Organize holiday treasures
Now that the first white advent candle is lit on our pine wreath, strings of shimmering minilights frame our kitchen window, and a flurry of Christmas cards outnumbers the junk mail in our mailbox, I can genuinely sing, “It’s beginning to look a lot like Christmas.”
Those holiday cards in multicolored envelopes arrive from a hodgepodge of senders. Receiving personalized pieces of mail feels like an old-fashioned gesture in this digital age, and that is why I appreciate them more and more.
While sending holiday greetings via e-mail is “green,” and certainly a thrifty approach, there is something about a handmade card or handwritten greeting that pleases, as if it were a special holiday gem chosen especially for me.
Over the years, the kids and I either taped our Christmas cards to doorways or tossed them in a big bowl on the dining-room table as they arrived.
But frankly, they didn’t get the attention “gems” deserve. Then I tried something new that has proven to be a household hit. I started a simple holiday card scrapbook tradition.
I bought an inexpensive standard-style scrapbook with big, plain pages, tied a 20-inch length of ribbon to the top of the spiral binding, and attached a roll of double-sided tape to the opposite end of the ribbon so it would always be handy, dangling along the side.
As cards arrived, I simply slapped a strip of tape on the backside of the card and immediately stuck it onto a page in the scrapbook. Tiny cards, big cards, photo cards and postcards – every kind of card landed in the book in minutes.

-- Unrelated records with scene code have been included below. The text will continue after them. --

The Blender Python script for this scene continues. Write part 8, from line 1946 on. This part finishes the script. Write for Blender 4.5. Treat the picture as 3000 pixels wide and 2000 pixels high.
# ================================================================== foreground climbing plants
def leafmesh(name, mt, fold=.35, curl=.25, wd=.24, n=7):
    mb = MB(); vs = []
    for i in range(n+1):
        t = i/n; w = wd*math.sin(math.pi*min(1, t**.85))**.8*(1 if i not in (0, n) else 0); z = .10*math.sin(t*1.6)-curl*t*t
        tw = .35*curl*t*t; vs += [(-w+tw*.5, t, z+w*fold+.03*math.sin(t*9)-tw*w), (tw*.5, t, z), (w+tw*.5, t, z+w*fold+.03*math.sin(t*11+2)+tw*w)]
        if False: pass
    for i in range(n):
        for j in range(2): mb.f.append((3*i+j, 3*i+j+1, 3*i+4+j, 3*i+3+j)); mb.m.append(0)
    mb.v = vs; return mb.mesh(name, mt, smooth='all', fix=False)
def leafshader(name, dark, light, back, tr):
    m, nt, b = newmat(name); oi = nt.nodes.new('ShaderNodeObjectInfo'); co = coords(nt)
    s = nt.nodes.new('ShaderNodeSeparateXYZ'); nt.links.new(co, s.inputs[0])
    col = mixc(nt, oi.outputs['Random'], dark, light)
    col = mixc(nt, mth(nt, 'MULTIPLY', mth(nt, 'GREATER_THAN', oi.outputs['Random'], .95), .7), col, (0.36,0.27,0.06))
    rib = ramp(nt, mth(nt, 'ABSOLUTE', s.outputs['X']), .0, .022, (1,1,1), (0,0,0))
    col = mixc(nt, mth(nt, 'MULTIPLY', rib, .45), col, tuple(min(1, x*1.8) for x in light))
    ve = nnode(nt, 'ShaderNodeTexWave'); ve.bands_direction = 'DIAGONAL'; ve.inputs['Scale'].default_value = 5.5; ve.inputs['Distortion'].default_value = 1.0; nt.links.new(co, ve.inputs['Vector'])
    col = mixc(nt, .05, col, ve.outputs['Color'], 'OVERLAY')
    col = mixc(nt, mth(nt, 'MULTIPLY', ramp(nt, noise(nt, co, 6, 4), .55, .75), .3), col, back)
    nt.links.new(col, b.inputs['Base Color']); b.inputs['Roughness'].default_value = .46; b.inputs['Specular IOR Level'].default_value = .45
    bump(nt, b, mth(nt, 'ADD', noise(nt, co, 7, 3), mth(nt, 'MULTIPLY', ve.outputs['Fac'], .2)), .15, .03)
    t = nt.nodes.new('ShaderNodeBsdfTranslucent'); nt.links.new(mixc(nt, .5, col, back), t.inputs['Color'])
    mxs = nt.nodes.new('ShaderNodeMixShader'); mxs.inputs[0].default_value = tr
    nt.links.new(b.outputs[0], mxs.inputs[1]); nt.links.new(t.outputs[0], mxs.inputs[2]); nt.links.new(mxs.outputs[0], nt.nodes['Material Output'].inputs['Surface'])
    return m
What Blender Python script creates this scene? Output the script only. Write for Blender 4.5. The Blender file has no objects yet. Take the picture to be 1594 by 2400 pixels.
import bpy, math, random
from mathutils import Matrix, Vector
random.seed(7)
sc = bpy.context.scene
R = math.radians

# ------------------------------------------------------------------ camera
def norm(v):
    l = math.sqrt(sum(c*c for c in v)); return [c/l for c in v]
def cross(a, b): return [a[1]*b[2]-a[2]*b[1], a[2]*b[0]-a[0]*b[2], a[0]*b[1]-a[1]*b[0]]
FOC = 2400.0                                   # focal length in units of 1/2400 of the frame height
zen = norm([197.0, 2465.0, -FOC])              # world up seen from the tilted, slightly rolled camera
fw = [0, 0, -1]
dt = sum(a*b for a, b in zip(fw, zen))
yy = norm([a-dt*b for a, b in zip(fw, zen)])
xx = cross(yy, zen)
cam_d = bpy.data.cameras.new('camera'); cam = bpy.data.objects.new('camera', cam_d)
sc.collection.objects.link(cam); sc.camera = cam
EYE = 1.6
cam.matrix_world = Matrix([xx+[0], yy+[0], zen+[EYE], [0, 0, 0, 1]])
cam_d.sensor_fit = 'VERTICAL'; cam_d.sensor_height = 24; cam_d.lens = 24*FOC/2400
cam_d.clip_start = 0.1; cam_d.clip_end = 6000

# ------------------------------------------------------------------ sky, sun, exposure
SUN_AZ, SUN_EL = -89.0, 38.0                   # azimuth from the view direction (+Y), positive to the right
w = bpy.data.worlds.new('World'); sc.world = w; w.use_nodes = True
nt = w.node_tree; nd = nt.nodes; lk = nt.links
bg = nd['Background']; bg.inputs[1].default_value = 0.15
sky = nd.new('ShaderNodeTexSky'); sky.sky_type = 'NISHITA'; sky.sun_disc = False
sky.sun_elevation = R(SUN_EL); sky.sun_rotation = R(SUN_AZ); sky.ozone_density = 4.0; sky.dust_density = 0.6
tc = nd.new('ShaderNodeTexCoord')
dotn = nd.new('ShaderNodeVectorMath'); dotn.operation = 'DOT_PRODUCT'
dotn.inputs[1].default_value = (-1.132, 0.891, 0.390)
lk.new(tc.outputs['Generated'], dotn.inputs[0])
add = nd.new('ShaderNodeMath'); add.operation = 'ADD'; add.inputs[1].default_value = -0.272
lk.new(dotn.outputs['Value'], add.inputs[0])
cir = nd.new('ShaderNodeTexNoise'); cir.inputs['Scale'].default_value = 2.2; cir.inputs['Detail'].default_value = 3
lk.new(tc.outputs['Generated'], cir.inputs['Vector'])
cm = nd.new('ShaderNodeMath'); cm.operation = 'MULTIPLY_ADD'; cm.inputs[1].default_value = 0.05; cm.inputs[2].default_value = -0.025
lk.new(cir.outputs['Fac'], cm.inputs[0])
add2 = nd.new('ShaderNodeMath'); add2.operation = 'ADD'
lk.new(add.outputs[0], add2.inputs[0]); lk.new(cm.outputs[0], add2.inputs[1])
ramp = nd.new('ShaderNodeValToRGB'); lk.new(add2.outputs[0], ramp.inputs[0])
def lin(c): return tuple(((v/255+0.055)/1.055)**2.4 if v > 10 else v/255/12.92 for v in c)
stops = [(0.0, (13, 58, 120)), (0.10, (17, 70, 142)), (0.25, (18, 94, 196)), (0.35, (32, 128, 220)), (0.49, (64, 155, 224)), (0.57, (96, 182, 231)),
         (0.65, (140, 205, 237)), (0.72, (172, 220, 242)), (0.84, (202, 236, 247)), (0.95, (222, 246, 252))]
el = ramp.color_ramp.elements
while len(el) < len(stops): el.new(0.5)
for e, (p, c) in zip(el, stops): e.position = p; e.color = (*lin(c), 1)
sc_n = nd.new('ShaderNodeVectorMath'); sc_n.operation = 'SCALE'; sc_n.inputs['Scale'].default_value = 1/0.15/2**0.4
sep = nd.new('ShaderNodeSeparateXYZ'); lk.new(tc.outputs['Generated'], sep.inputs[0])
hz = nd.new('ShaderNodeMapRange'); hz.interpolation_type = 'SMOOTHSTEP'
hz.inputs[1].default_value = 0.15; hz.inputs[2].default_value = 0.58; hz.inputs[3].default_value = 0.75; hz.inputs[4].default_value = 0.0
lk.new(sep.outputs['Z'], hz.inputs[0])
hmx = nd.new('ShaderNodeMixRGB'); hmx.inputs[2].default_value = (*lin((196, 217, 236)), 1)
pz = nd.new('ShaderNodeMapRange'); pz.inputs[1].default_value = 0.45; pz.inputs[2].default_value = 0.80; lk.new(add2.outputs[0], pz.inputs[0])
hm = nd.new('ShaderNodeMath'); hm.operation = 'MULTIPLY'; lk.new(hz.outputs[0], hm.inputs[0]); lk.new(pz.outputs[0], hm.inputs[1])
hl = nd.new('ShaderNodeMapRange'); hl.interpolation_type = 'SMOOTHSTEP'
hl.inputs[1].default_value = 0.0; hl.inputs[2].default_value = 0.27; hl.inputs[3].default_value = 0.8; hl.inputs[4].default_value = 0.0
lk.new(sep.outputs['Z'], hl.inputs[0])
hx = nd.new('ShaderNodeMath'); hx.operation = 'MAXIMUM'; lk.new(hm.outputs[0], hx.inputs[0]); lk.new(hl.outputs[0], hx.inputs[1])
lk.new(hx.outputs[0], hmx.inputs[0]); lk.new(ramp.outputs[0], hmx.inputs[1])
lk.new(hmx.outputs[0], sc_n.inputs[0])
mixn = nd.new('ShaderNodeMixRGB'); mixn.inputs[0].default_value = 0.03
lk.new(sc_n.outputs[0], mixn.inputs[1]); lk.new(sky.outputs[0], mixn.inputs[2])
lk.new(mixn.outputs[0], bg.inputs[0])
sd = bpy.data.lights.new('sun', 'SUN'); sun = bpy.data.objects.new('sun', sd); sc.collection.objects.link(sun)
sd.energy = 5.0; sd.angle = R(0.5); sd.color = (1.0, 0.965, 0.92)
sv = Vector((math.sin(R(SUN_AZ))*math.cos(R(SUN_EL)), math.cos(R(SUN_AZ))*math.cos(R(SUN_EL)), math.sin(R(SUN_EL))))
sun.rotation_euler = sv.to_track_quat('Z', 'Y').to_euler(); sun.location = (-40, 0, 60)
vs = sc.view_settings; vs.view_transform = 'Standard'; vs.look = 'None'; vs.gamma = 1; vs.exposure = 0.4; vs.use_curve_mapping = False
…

I glued our family Christmas photo card on the cover, and attached a large envelope for storing “annual holiday letters” on the inside of the back cover. I set aside the first two pages for invitations to Christmas parties, open houses in the neighborhood and ticket stubs from concerts and plays.
During the holidays, I leave our in-process “coffee table book” out for all ages to thumb through at their leisure.
Now lined up in a neat row in our bookcase with a bit of space left for a new 2009 edition, five bulging scrapbooks have become family holiday reference books that we find ourselves reading over and over.